• _Data section_

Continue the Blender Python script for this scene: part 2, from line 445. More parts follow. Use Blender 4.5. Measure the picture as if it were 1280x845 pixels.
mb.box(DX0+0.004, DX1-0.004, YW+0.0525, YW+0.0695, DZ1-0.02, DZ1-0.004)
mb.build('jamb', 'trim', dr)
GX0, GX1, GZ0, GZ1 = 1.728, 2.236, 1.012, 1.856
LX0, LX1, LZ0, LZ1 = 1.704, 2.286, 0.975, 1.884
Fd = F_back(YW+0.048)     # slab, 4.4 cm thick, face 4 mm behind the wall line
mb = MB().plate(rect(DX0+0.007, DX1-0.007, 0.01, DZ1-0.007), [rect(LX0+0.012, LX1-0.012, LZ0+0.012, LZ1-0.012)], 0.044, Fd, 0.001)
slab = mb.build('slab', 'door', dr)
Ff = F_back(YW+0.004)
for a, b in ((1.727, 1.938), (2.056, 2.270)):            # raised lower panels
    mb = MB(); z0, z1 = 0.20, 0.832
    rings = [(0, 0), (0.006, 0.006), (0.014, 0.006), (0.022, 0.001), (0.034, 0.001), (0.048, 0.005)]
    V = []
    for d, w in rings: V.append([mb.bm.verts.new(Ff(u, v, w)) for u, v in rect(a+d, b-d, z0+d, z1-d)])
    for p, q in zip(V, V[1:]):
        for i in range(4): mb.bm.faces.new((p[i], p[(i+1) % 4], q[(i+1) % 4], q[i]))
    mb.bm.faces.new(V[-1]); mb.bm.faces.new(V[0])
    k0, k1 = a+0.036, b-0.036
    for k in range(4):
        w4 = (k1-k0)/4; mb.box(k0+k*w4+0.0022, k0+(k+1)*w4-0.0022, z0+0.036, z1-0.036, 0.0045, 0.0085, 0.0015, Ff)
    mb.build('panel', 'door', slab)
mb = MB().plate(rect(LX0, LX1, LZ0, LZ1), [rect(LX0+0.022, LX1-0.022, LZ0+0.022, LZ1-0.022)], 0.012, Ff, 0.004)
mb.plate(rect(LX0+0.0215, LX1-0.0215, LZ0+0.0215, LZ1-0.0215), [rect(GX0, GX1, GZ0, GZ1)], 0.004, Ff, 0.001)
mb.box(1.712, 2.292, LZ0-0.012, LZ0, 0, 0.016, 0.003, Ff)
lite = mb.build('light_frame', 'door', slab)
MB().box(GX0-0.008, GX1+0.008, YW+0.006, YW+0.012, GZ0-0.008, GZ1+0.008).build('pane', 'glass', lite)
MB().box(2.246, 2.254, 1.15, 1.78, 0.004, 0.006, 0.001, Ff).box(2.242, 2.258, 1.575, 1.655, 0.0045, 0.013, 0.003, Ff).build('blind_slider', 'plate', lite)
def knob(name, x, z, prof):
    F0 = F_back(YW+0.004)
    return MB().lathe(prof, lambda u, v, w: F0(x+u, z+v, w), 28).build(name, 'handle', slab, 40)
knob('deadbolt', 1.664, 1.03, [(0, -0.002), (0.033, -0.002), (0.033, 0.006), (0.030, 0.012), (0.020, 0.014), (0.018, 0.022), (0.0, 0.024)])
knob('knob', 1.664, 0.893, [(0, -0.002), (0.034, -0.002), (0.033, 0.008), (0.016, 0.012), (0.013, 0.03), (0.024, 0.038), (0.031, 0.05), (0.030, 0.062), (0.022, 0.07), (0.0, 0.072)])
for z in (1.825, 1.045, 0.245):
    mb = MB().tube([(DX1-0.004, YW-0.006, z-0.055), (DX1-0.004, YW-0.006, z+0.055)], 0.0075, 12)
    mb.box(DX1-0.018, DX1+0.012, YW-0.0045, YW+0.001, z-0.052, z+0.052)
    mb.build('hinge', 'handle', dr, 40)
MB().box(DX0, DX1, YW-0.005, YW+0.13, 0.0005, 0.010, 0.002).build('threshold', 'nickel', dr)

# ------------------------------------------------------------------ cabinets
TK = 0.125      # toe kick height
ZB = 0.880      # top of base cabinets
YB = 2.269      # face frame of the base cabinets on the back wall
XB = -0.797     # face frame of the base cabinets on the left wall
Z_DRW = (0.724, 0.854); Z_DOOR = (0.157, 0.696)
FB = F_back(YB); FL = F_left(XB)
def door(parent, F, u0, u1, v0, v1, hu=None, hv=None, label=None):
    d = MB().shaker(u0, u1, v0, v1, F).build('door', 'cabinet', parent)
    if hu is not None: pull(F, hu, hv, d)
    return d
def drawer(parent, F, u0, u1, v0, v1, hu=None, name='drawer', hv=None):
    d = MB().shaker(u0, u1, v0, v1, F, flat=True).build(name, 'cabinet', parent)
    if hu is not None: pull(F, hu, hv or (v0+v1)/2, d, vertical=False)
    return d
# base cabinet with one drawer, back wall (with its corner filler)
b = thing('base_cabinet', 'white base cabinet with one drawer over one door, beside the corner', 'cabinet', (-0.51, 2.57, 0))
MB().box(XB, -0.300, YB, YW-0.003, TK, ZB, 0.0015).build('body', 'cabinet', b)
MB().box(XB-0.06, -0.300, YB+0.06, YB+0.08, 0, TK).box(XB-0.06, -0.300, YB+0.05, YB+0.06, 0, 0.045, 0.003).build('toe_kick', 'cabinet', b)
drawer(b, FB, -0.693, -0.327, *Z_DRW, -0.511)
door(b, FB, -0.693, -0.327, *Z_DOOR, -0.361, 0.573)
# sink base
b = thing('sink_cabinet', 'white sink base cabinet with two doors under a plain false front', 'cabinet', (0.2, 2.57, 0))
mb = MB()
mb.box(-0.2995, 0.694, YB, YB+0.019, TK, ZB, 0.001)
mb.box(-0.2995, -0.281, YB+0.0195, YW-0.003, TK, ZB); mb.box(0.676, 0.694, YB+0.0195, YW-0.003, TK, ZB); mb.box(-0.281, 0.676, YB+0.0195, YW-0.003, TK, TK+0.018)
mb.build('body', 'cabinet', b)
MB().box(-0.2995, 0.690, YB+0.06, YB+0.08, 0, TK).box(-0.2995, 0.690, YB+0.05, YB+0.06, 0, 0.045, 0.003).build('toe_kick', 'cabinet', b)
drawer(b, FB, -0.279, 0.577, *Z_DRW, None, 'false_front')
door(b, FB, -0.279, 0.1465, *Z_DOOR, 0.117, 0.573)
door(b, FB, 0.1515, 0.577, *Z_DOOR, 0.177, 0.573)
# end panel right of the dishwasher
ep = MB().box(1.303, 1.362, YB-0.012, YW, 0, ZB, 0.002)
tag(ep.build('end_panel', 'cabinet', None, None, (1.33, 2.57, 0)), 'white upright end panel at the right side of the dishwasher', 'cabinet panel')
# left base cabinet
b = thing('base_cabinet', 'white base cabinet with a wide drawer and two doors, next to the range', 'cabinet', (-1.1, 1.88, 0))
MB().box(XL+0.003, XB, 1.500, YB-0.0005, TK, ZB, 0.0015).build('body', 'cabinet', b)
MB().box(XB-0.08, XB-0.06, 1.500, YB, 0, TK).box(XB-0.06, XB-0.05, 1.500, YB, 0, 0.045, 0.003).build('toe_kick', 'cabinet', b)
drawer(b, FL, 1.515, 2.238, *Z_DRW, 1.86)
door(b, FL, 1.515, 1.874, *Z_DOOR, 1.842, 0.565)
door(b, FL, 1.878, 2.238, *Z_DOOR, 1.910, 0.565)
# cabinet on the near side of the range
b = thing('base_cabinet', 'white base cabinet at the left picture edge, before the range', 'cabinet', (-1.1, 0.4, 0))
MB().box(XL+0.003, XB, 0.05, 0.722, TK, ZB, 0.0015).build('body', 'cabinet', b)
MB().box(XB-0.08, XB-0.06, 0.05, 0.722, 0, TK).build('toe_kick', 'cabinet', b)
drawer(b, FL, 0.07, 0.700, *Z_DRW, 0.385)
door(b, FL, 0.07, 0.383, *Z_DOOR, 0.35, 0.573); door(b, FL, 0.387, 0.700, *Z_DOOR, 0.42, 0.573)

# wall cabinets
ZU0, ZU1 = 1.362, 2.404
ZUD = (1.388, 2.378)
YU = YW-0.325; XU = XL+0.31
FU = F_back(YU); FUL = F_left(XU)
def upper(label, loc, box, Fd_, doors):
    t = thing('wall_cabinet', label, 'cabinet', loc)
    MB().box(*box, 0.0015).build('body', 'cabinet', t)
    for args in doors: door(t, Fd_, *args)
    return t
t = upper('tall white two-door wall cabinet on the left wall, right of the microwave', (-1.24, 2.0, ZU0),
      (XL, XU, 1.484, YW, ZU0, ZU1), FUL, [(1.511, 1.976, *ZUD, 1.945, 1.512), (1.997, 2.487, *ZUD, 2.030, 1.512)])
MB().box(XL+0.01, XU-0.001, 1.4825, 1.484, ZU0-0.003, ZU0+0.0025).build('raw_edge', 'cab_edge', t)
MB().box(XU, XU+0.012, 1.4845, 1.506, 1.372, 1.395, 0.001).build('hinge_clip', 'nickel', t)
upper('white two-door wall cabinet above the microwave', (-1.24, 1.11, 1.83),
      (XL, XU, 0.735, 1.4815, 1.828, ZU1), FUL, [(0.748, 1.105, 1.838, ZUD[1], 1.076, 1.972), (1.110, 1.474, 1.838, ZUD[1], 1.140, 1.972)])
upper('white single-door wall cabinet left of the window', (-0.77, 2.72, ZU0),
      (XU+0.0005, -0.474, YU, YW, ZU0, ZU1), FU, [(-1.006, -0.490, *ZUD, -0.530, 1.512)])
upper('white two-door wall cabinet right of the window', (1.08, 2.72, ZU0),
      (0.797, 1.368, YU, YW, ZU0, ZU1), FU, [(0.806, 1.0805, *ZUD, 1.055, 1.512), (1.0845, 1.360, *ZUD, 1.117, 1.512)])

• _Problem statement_
Only a number is wanted: how many lines above include "picture"?

• _Answer to the task_
2